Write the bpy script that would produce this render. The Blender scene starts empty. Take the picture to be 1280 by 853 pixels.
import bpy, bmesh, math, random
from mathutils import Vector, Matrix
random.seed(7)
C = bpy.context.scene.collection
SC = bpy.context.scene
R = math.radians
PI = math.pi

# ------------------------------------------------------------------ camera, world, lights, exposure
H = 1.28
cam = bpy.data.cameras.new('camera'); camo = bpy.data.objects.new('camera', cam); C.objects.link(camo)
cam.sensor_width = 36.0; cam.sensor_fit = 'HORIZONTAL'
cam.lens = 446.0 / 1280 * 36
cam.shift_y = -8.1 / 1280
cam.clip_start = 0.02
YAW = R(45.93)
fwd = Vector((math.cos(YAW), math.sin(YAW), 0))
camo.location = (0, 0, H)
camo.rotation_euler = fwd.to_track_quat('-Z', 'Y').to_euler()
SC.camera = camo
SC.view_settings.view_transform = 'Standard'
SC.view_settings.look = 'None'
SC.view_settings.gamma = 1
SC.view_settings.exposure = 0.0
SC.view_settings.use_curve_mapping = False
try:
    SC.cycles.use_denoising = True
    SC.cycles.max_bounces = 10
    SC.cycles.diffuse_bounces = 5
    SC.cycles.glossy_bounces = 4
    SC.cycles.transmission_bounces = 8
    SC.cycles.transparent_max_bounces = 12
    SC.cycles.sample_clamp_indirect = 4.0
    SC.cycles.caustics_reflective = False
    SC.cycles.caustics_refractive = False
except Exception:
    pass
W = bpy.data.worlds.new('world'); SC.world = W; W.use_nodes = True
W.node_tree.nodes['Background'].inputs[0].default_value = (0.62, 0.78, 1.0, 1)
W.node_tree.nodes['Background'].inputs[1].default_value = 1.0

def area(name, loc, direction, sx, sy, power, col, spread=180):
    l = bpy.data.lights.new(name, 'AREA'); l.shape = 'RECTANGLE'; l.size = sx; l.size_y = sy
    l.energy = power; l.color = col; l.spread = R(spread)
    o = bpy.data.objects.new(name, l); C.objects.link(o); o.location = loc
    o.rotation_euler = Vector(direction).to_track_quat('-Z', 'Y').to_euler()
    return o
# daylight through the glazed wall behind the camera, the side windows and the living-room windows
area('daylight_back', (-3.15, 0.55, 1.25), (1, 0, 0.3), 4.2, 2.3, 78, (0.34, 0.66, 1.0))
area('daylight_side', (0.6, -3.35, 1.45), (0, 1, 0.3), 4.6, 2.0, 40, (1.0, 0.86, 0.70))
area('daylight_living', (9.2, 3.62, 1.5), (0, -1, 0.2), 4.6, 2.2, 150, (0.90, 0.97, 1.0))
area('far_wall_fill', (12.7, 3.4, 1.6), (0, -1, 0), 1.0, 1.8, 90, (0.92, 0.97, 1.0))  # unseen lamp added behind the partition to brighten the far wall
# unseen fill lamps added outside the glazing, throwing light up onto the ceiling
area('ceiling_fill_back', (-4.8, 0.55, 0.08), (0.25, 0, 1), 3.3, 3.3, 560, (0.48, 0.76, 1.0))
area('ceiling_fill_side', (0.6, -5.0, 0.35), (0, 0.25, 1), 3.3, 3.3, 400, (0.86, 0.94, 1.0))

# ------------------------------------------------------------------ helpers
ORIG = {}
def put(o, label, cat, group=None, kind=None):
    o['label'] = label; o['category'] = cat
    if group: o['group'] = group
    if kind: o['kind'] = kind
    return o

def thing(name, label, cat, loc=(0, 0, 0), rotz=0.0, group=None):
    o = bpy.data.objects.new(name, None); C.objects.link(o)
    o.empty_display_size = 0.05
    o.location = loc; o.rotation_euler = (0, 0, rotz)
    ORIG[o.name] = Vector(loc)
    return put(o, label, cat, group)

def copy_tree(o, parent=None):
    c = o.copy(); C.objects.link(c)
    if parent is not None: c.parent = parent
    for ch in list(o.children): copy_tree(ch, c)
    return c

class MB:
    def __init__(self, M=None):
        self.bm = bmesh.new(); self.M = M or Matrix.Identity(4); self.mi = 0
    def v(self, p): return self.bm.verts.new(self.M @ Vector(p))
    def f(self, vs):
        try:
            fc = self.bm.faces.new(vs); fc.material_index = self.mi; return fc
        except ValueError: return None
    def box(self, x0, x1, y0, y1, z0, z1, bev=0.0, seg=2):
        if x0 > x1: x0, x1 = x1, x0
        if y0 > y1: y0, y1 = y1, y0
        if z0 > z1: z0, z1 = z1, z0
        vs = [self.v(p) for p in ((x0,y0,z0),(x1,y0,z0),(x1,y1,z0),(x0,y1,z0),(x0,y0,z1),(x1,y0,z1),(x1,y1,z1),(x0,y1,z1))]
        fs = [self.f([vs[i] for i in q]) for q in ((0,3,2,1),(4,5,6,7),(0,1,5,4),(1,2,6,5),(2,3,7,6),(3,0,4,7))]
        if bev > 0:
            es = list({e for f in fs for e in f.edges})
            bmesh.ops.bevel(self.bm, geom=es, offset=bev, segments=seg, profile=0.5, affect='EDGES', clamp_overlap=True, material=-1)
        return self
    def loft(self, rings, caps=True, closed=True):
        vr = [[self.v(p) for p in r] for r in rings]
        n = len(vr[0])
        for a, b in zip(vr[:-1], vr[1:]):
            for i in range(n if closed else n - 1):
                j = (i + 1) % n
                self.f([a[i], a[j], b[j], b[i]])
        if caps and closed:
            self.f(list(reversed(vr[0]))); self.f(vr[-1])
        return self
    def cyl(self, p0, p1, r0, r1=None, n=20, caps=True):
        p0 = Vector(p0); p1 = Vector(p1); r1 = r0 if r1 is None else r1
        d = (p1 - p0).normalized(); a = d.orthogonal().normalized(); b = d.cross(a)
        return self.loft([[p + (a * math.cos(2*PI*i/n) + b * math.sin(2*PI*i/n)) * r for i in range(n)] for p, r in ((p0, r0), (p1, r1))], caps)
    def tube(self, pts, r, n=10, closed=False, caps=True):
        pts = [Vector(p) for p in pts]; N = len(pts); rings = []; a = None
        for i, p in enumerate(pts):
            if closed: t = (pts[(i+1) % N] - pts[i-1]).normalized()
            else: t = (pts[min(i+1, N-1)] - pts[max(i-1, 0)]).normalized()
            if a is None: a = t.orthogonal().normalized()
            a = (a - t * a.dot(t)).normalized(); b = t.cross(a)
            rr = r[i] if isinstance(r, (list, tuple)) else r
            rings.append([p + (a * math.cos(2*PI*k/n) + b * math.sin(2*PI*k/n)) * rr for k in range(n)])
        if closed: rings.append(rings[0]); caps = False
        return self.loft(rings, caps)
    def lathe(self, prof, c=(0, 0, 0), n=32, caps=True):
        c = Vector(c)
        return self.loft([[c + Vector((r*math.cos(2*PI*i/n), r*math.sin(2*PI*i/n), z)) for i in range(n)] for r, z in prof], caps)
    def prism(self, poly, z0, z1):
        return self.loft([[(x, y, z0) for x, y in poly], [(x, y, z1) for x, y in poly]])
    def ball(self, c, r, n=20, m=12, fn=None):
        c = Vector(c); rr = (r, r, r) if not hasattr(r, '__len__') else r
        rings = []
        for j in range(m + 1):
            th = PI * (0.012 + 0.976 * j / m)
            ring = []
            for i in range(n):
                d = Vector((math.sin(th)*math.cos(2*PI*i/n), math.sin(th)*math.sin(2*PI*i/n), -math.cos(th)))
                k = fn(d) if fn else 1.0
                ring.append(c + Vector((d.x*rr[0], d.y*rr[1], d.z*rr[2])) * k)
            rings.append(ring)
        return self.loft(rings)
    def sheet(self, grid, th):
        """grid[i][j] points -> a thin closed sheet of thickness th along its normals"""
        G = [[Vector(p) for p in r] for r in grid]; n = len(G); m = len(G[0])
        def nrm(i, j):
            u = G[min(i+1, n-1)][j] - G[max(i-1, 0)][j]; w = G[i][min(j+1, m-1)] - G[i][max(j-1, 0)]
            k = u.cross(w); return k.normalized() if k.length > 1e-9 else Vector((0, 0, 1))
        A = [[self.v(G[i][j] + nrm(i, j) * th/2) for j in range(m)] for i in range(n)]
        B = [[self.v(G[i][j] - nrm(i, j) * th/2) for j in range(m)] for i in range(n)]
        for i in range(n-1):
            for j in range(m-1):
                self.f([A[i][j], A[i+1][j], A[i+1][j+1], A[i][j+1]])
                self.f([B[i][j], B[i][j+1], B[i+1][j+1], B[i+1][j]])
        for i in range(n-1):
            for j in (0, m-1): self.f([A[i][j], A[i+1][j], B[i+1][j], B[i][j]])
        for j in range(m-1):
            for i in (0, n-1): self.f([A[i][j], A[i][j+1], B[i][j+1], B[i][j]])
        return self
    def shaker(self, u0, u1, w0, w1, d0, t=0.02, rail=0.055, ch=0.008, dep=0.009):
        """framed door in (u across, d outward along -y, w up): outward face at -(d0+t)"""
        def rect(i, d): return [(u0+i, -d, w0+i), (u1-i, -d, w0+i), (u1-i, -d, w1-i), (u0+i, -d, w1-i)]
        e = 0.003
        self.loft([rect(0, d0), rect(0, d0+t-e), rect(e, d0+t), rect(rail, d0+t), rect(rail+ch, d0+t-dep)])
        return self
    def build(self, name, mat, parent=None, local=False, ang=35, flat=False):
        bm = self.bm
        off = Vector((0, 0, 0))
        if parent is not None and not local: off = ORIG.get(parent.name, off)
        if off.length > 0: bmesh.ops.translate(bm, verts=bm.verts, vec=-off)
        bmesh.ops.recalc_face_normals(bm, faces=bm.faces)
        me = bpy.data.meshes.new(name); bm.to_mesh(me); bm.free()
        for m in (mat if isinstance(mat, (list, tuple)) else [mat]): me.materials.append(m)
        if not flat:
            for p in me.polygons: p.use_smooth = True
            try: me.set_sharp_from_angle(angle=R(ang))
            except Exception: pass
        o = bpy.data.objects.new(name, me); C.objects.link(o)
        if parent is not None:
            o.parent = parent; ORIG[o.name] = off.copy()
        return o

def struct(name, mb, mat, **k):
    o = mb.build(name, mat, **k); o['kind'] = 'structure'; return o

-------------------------

Challenge: Quote verbatim the opening lines of the listing above, ending with the line where "W.node_tree.nodes['Background'].inputs[1].default_value = 1.0" appears; include both endpoints and nothing more.

Final answer:
Write the bpy script that would produce this render. The Blender scene starts empty. Take the picture to be 1280 by 853 pixels.
import bpy, bmesh, math, random
from mathutils import Vector, Matrix
random.seed(7)
C = bpy.context.scene.collection
SC = bpy.context.scene
R = math.radians
PI = math.pi

# ------------------------------------------------------------------ camera, world, lights, exposure
H = 1.28
cam = bpy.data.cameras.new('camera'); camo = bpy.data.objects.new('camera', cam); C.objects.link(camo)
cam.sensor_width = 36.0; cam.sensor_fit = 'HORIZONTAL'
cam.lens = 446.0 / 1280 * 36
cam.shift_y = -8.1 / 1280
cam.clip_start = 0.02
YAW = R(45.93)
fwd = Vector((math.cos(YAW), math.sin(YAW), 0))
camo.location = (0, 0, H)
camo.rotation_euler = fwd.to_track_quat('-Z', 'Y').to_euler()
SC.camera = camo
SC.view_settings.view_transform = 'Standard'
SC.view_settings.look = 'None'
SC.view_settings.gamma = 1
SC.view_settings.exposure = 0.0
SC.view_settings.use_curve_mapping = False
try:
    SC.cycles.use_denoising = True
    SC.cycles.max_bounces = 10
    SC.cycles.diffuse_bounces = 5
    SC.cycles.glossy_bounces = 4
    SC.cycles.transmission_bounces = 8
    SC.cycles.transparent_max_bounces = 12
    SC.cycles.sample_clamp_indirect = 4.0
    SC.cycles.caustics_reflective = False
    SC.cycles.caustics_refractive = False
except Exception:
    pass
W = bpy.data.worlds.new('world'); SC.world = W; W.use_nodes = True
W.node_tree.nodes['Background'].inputs[0].default_value = (0.62, 0.78, 1.0, 1)
W.node_tree.nodes['Background'].inputs[1].default_value = 1.0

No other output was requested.